In contrast, the APS has suffered from a form of organisational amnesia over the last two to three decades, replacing libraries and physical file repositories with user-unfriendly, often inaccessible, and limited electronic systems, constraining external interaction and at times forbidding travel, and allowing expertise to wither. Will the AGC be given support to rebuild knowledge stocks and management systems in the APS?
An outwards-in model
Establishing a sustainable, successful in-house consulting capability is a Herculean task. And even if successful, even if it manages to seed and nurture talent, it may not be enough to win the larger campaign—rebuilding policymaking capability inside the APS. An AGC by itself does not address public policymaking frameworks or mechanics—the conception, analysis, development, testing, delivery, and evaluation of public policy, and especially, decision-making. That may need a cleaning out and rebuilding of the Aegean stables first.
Further, the nature of the policy-making environment has changed. Government has fewer means to hand to influence matters; its room to manoeuvre is more limited; its policies are more contested by external, often globalised, parties; and unforeseen foreign events can more likely generate unanticipated cascades affecting Australian interests. A cloistered in-house consulting model—even one with business development and capability uplift—may have served Canberra perhaps 20 years ago. But now, given the pace, pressure, and variability of change in an increasingly complex environment, the government may need a somewhat different approach.
The APS is already having considerable difficulty in securing skills and talent, ensuring exposure to external events, and exercising rigorous analysis and judgement in uncertain contexts. If the government is serious about better policy, it should consider seeding and supporting a large and vibrant external community of think tanks, community groups, individual researchers, and practitioners, and provide links between those, the AGC and the APS.
Such an ecosystem would offer ideas, analysis, outreach, and skills, helping to shore up the AGC’s capability while also providing external feelers into the broader environment.
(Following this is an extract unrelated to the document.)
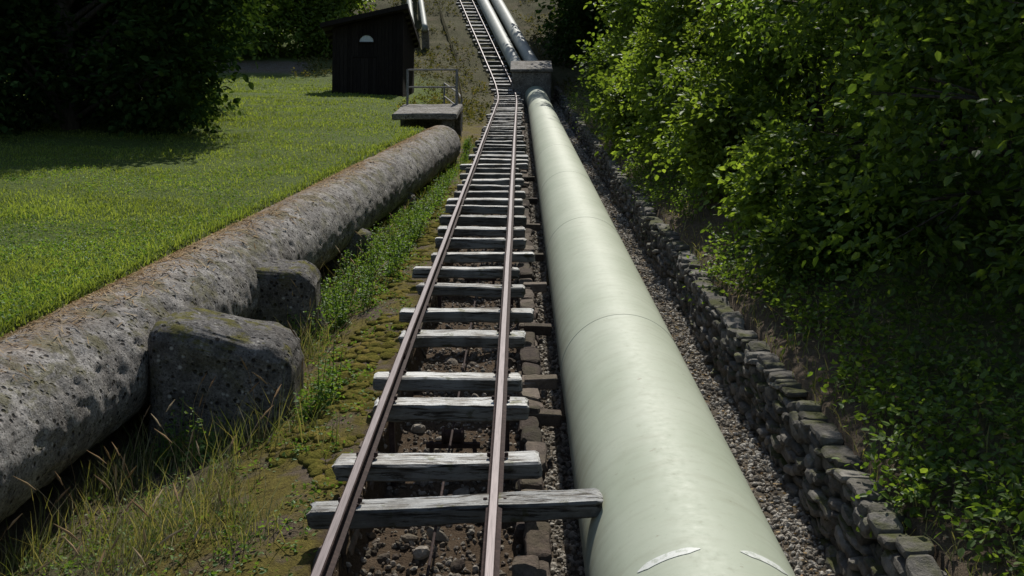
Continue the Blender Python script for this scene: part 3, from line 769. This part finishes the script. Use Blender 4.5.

It would need a non-traditional mechanism for support: existing grant processes are overly burdensome, and compliance focussed. Nor is it the consultation theatre currently in vogue, with its endless calls for views, transfer of costs to the community, cherry-picking of ideas, and lack of feedback and accountability.
Conclusion
Even if successful—for a given measure of success—the intent behind the AGC will fail without sustained political support. That the UK equivalent of the AGC has been closed, apparently due to lack of departmental interest, is telling. The question is not simply whether the APS can heal itself—unlikely, given the fundamental change needed. But nor should it seek to return to some earlier form; rather, it needs to adapt and reinvent itself for the challenges Australia is facing over the next three to ten years and beyond.